Since Parmenides’ poem, where the kouros undertakes a journey to the Goddess as part of his ontological pedagogy, ancient philosophy has used the metaphor of ascent and descent to describe the philosophical itinerary. Plato makes systematic use of the motifs of ascent and descent within a rigorous ontology (Symp. 210a-211b, Rep. VI, VII, Phaidr. 246a-256e and Phil. 16c-17a). This idea of an ontological hierarchy, especially in the form of an ascent along a gradient of beauty culminating in the sudden beholding of a wondrous vision (cp. Symp. 210e: ἐρωτικῶν ἐξαίφνης κατόψεταί) was influential on post-Platonic philosophy. Plotinus makes systematic use of it (especially in his treatise “On Beauty,” Ennead I,6) and in Ennead IV,1 attests to a personal experience of this beauty. Via Plotinus’ Ennead I,6, the Platonic idea of a gradient of beauty had a major influence on Christian thinkers from Augustine (Confessions) to Bonaventure (The Soul’s Journey into God), all of whom appreciate its significance for detailing a salvific itinerary.

With Scotus, however, who introduces a univocal concept of “being” and thus, at a stroke, levels the sophisticated distinction between different ontological gradations as developed in ancient philosophy since Plato (Radke-Uhlmann 2009), philosophers begin to turn away from the vertical metaphor. Luther, for example, attacks the idea of a theologia gloriae (Heidelberger Disputation, 1518) which he sees as a legacy of pagan philosophy.

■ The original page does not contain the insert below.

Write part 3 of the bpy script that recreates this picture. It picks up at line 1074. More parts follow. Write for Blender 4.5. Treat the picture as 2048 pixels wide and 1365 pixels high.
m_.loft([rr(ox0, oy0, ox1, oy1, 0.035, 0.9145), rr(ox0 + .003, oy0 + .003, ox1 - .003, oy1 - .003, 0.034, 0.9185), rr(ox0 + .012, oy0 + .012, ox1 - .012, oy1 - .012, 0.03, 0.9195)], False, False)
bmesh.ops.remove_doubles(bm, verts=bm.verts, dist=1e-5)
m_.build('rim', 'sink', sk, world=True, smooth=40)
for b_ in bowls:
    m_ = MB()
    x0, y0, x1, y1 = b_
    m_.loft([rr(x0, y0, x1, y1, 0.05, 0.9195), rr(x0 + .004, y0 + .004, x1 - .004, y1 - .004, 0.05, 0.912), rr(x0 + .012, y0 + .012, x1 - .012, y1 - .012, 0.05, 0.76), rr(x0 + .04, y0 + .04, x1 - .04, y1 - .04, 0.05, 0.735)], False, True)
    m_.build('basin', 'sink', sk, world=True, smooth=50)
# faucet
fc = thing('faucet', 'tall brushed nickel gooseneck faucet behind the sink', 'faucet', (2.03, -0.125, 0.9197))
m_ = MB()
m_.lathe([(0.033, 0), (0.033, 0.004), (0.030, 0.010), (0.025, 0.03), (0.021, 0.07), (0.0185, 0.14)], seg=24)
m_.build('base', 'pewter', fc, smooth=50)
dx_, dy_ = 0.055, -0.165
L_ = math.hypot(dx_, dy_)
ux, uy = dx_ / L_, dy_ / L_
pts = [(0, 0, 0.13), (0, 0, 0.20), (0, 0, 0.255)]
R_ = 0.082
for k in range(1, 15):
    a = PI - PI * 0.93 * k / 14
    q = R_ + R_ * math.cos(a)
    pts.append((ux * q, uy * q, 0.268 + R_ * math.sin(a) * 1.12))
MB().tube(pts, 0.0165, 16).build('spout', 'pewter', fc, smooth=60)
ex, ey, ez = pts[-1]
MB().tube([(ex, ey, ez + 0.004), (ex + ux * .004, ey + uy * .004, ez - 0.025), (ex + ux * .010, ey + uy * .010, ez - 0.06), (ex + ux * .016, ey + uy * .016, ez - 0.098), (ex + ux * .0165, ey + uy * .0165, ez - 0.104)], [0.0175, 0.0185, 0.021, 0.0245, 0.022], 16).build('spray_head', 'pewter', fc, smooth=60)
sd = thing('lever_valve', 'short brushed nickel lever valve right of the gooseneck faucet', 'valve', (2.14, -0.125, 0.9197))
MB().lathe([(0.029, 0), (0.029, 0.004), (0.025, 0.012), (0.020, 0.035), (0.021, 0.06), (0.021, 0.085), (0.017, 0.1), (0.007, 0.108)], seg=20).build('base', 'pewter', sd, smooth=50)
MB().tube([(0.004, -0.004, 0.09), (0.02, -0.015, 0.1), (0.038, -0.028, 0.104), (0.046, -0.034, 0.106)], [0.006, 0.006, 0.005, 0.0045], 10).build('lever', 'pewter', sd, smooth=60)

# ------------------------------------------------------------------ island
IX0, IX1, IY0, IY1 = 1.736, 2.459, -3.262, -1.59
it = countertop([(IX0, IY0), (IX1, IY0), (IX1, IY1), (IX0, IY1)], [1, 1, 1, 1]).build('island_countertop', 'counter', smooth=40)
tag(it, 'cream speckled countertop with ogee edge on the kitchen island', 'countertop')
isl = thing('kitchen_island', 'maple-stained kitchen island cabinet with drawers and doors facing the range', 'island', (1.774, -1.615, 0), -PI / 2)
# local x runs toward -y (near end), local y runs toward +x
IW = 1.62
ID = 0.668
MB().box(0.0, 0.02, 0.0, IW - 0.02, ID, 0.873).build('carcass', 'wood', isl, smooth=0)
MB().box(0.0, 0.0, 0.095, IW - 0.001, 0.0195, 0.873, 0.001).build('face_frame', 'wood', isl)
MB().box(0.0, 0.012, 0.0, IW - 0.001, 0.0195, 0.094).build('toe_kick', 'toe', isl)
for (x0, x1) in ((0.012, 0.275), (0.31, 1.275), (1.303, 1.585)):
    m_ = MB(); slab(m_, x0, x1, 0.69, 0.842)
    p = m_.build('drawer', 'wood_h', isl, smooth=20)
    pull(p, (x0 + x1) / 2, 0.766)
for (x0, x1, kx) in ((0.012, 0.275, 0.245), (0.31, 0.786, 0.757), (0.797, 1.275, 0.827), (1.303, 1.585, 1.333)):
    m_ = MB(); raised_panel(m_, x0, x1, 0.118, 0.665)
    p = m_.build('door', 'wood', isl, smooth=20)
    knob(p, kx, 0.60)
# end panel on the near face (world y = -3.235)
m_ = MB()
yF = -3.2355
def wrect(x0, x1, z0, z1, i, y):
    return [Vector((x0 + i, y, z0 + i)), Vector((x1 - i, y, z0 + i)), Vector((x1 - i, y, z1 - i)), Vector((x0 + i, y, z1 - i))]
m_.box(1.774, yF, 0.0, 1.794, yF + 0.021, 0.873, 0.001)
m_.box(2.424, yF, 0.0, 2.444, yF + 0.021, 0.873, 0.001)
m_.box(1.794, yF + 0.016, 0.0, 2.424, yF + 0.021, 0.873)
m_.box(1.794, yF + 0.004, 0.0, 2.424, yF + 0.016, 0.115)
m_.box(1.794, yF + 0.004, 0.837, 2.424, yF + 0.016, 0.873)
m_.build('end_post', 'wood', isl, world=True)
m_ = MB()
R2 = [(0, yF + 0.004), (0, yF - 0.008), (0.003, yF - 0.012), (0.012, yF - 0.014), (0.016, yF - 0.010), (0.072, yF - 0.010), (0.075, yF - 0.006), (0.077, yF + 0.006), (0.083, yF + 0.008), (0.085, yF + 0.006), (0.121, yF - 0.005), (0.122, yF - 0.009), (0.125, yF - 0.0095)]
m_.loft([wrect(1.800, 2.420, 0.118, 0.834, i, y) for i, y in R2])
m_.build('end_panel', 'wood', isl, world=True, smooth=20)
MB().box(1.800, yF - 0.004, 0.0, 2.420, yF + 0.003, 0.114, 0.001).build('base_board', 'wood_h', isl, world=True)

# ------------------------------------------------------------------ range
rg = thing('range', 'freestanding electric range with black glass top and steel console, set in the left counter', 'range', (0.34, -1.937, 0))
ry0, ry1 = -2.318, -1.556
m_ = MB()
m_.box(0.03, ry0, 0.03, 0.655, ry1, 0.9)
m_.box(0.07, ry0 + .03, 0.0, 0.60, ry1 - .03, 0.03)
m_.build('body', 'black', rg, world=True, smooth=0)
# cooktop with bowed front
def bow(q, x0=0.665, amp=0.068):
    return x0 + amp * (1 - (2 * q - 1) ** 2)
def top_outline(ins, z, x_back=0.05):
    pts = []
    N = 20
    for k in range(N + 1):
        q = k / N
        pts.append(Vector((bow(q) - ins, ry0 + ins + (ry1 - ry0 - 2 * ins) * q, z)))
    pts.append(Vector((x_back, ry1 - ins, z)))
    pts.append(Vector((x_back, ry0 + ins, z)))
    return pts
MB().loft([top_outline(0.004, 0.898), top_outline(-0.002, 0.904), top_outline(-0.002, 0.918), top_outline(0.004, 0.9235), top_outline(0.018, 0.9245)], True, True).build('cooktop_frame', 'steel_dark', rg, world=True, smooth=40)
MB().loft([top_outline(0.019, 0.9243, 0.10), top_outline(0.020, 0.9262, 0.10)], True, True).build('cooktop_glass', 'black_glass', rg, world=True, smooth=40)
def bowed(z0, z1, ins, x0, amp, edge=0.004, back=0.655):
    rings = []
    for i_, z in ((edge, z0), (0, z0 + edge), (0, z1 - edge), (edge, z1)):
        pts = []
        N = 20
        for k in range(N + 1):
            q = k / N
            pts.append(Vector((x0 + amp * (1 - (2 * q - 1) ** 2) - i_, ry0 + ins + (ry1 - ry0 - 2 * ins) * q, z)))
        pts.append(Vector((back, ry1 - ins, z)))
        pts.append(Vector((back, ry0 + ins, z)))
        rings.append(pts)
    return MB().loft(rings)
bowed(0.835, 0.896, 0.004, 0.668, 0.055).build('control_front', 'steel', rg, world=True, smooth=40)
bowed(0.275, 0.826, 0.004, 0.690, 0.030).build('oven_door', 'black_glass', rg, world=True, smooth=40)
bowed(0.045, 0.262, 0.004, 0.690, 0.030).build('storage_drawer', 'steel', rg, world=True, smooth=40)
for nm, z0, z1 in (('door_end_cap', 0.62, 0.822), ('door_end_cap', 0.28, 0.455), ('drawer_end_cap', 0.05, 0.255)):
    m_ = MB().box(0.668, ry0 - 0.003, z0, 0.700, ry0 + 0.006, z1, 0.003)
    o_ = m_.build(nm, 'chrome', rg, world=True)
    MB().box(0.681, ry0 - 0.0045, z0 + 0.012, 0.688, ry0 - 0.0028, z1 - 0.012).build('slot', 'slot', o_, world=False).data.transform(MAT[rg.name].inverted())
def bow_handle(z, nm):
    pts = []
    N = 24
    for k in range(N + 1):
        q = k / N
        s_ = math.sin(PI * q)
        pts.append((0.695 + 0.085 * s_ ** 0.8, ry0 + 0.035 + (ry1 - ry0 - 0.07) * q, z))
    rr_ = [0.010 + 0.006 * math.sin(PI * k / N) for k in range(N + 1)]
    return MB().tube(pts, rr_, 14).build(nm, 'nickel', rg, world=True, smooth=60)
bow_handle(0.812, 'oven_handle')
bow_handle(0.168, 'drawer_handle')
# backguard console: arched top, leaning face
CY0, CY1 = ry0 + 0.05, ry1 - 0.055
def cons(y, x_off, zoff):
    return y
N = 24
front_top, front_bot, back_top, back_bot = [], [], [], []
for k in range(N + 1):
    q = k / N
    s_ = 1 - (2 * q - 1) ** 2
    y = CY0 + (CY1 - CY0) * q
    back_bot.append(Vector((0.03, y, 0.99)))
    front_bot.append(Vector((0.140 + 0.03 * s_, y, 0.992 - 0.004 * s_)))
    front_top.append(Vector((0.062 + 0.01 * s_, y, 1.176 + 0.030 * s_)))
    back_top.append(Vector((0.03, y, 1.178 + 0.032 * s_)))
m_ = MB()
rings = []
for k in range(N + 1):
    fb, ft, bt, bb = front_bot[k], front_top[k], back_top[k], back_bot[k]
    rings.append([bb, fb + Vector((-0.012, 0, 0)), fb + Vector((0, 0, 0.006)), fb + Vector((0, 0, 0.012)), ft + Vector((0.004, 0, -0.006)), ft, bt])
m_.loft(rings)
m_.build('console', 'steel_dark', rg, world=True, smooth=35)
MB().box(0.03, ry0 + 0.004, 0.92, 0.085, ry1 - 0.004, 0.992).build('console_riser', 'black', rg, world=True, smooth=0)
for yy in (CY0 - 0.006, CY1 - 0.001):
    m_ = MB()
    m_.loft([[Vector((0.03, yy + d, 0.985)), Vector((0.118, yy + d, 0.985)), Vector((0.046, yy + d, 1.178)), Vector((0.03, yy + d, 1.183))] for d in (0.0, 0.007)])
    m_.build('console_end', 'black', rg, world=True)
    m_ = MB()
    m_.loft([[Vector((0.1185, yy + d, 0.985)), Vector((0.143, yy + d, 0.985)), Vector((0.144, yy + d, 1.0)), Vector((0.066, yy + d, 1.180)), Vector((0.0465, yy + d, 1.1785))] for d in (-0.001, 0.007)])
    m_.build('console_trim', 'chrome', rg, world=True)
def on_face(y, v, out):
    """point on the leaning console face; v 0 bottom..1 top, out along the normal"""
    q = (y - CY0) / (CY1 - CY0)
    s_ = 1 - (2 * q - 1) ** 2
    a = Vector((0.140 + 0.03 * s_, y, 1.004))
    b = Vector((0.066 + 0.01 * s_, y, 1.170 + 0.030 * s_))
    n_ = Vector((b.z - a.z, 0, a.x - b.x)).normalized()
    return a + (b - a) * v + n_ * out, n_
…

He wishes to deconstruct the philosophical underpinnings of Christian theology to secure the principle of salvation through faith along (sola fide) and therefore recommends a theologia crucis (i.e., a theology of the crucified and suffering Christ) in place of Scholastic/Greek theology (ibid.).

Modern philosophy takes this attack seriously: Kant repeats Luther’s criticism of the alleged hybris of the ancients in secularized form in his critique of “dogmatic [i.e., Aristotelian] metaphysics” and Nietzsche explicitly conceives of his philosophical program as an overturning of Plato, when he describes his philosophy as “inverted Platonism.” Contemporary philosophy has internalized the Nietzschean criticism of Platonic “metaphysics.” Heidegger explicitly replaces the Platonic vertical metaphor with a horizontal metaphor: human existence, according to him, is stretched along a temporal axis between its past and future. The attitude of anticipation, further, represents the highest and most “authentic” mode of human existence. French philosophy follows Heidegger in accepting that we live in a “postmetaphysical” era, yet it does not want a God who is simply historical (i.e., Christ). Rather, the mode of showing of God becomes that of absence, a staying away or an infinite deferral. Instead of the verticality of the Platonic ascent, which guarantees both God’s transcendence and immanence, Derrida (as do Foucault and Marx) proposes a messianic theology in which an infinitely remote event is supposed to guarantee meaning in the present, while simultaneously keeping the present open to the future. Derrida not only claims that God is “wholly other” (i.e., other than the human), but, in his final work (2008), also extends the claim to animals. Derrida’s thought of l’autre is thus, ontologically, at the other end of the continuum from the Platonic ladder. This “messianism without the Messiah,” as Derrida calls it (1994) is explicitly intended to offer an alternative theology for a post-theological age.

In this paper, I demonstrate the cogency of the Neoplatonic vision of ascent and defend it against misunderstandings arising from a theological rejection of the rational soteriology of the Greeks . My discussion will center on how Plato and Plotinus use the language of ascent and how this language is immune to criticisms in contemporary philosophy of “metaphysics.” If I am successful in my argument, this might provide a way for contemporary philosophy to reengage with its Platonic and Neoplatonic heritage.